> Goal
From the first line of the data below, copy each line up to the one containing "from mathutils.geometry import", and include that line too.

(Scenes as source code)
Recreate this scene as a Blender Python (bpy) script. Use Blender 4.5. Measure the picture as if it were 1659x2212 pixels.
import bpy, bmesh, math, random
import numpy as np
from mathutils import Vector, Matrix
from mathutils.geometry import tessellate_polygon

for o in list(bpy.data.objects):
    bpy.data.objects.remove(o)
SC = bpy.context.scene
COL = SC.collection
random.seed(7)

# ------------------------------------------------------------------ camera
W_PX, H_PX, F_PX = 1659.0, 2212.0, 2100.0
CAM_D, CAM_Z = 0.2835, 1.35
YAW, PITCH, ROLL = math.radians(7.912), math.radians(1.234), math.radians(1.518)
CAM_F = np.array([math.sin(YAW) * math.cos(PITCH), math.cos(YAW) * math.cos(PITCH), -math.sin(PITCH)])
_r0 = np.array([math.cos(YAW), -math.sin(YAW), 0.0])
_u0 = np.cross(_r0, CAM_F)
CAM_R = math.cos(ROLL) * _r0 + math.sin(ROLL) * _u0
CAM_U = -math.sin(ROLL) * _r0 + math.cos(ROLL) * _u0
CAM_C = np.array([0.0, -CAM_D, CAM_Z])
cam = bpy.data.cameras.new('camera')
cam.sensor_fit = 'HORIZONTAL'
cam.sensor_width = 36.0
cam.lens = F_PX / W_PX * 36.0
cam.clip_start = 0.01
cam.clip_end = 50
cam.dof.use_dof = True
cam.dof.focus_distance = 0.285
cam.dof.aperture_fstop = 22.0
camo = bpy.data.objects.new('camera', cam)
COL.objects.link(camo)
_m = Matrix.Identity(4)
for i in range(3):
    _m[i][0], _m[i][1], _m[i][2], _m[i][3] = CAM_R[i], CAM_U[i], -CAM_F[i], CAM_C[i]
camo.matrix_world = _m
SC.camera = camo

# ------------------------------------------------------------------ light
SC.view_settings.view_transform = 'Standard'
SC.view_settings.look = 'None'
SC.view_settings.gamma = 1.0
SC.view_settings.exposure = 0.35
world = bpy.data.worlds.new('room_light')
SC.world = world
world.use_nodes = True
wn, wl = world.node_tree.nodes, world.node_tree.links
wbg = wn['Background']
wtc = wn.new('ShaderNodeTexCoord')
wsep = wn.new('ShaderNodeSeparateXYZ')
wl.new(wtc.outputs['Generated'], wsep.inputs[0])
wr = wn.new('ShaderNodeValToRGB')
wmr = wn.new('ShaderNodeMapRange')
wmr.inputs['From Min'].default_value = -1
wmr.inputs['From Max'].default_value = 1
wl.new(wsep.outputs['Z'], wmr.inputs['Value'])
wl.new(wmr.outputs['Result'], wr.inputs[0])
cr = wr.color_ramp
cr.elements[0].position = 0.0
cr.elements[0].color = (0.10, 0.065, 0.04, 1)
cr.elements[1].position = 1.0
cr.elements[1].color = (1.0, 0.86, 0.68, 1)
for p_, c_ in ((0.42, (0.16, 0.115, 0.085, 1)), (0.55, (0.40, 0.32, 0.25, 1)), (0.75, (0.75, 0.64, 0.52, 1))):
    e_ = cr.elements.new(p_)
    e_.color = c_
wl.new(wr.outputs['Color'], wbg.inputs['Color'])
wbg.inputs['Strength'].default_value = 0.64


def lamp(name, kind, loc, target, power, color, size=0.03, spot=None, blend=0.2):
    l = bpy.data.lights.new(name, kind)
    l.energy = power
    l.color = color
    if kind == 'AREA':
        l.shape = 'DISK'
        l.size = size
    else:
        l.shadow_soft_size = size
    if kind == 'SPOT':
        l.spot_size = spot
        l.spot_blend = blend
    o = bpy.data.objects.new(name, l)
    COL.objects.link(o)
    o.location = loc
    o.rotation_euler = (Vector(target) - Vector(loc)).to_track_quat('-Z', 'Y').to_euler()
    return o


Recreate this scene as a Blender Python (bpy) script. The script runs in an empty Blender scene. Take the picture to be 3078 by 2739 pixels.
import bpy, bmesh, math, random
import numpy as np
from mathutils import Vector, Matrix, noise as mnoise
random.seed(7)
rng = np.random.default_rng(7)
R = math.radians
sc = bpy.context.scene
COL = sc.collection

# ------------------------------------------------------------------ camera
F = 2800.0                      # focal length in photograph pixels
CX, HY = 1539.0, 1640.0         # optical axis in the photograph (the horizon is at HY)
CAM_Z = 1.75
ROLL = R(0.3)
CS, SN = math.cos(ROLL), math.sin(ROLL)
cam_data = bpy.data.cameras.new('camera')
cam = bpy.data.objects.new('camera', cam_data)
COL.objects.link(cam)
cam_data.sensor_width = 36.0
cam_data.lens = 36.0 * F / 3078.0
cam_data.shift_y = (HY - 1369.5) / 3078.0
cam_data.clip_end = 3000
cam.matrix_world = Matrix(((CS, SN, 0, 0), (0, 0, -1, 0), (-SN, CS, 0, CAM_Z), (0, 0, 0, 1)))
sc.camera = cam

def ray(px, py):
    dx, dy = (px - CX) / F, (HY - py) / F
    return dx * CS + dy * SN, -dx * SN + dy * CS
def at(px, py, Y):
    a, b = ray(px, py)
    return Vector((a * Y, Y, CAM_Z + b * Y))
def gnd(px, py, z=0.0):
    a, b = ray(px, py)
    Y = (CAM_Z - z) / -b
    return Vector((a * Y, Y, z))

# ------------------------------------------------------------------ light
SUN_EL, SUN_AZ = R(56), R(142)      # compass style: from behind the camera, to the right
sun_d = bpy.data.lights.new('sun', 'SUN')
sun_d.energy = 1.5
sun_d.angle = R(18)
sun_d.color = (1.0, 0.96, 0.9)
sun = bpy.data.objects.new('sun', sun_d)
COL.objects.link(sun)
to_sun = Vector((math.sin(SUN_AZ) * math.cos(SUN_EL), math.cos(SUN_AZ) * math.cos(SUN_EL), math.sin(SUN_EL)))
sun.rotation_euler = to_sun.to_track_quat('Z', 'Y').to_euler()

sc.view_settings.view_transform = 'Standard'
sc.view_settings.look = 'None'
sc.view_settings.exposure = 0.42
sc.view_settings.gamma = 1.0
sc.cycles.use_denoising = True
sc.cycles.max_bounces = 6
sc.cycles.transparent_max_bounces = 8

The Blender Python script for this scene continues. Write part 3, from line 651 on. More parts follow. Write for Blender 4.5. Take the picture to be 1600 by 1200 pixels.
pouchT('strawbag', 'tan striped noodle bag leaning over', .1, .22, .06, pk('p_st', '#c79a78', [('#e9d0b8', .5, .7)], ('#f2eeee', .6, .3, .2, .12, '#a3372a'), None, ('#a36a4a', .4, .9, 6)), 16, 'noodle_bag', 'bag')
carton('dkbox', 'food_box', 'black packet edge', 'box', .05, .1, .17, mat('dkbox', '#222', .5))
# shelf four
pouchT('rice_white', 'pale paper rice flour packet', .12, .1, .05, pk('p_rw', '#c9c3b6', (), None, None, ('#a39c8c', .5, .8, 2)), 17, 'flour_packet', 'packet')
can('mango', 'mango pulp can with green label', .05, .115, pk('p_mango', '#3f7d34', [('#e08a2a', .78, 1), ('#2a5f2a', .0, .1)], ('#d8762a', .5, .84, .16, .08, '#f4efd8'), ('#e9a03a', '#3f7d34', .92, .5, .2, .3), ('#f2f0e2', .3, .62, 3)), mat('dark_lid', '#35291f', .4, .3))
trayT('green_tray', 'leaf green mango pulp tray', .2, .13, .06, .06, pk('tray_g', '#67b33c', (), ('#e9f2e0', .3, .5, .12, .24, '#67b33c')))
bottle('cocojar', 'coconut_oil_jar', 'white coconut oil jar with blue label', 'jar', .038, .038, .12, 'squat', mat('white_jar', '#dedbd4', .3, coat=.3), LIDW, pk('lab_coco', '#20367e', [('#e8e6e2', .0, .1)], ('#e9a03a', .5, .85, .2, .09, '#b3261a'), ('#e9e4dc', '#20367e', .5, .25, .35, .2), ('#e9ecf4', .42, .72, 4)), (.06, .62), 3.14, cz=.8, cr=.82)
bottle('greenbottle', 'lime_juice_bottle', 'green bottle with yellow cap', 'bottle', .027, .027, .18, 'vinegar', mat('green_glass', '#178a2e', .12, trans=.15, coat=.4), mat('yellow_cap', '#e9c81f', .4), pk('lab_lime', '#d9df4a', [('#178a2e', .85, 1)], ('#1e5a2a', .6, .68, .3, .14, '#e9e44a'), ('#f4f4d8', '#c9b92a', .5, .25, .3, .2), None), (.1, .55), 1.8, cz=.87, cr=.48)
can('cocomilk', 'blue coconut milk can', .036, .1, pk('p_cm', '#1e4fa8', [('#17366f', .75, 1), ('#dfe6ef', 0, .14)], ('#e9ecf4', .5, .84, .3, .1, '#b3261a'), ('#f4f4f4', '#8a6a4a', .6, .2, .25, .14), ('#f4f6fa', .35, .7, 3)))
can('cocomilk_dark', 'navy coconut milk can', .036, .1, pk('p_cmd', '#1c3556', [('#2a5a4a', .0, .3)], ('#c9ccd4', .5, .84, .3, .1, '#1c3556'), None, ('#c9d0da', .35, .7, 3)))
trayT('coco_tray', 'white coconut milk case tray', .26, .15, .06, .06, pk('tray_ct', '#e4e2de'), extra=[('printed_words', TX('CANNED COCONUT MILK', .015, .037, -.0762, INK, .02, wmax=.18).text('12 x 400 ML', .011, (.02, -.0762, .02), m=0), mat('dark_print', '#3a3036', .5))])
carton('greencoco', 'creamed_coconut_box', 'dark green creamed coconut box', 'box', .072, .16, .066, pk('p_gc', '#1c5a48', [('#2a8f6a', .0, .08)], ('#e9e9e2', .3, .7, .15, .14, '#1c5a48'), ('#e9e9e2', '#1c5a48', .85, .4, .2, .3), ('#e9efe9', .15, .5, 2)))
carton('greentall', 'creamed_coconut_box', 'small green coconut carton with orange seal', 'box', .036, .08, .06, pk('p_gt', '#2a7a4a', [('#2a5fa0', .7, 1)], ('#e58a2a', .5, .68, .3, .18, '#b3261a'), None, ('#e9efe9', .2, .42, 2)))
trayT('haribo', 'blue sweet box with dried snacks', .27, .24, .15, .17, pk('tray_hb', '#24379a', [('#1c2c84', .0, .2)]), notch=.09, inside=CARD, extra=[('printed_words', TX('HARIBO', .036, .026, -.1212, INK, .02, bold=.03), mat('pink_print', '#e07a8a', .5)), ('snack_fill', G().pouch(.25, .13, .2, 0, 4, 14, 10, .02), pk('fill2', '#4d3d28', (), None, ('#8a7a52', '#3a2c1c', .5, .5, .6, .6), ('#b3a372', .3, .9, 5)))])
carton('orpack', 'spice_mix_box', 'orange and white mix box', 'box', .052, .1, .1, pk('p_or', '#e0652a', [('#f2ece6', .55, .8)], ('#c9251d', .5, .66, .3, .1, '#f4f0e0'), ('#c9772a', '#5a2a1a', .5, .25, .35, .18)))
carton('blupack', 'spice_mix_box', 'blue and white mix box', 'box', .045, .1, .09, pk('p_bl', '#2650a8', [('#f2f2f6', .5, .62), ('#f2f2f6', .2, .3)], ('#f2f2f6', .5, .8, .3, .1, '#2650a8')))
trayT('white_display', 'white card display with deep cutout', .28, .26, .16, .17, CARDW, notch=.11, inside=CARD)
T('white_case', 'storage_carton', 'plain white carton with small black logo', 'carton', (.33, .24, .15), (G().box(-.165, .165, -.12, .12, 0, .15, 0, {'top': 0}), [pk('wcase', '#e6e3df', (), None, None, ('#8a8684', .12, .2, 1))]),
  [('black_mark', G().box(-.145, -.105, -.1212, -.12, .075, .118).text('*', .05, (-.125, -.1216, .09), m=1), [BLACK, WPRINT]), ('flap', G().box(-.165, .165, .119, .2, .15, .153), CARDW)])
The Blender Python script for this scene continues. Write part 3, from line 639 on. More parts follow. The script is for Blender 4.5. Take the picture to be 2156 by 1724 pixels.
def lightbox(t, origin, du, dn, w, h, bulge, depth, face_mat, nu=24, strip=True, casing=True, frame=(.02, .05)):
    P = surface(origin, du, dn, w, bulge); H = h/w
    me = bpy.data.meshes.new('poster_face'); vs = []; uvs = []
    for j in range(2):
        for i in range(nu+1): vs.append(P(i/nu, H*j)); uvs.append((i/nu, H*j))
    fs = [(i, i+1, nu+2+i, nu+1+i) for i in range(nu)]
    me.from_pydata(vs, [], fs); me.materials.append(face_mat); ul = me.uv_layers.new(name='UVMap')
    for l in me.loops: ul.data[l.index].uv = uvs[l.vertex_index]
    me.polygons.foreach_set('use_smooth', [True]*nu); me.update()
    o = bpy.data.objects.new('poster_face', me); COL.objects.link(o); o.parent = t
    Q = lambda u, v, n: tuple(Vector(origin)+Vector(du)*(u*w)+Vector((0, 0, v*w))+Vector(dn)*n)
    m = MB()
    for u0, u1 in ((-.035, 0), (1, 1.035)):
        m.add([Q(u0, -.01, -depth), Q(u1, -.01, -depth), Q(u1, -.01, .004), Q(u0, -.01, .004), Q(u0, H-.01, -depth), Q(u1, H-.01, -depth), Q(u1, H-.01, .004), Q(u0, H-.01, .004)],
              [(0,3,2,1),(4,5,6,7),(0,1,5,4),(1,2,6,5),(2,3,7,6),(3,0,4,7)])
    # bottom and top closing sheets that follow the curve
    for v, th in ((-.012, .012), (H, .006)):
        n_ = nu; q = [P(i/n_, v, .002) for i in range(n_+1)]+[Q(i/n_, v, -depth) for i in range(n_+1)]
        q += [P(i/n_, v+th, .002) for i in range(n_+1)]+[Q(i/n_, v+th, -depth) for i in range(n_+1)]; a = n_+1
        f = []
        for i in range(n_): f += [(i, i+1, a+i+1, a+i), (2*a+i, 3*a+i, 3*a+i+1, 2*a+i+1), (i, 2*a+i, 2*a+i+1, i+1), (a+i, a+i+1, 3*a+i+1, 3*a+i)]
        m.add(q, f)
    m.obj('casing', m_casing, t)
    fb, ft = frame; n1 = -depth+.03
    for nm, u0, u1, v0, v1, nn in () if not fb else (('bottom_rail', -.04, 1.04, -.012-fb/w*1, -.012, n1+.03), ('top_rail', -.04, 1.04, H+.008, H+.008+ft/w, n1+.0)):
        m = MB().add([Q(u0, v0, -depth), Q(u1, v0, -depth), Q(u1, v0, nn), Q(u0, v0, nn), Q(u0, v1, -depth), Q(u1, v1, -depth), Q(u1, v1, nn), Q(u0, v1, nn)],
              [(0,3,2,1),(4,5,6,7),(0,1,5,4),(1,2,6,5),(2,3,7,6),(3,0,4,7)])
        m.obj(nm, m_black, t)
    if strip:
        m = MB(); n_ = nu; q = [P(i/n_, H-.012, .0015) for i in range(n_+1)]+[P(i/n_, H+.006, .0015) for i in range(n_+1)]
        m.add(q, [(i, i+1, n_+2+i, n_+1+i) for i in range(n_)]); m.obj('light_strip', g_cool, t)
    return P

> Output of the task
Recreate this scene as a Blender Python (bpy) script. Use Blender 4.5. Measure the picture as if it were 1659x2212 pixels.
import bpy, bmesh, math, random
import numpy as np
from mathutils import Vector, Matrix
from mathutils.geometry import tessellate_polygon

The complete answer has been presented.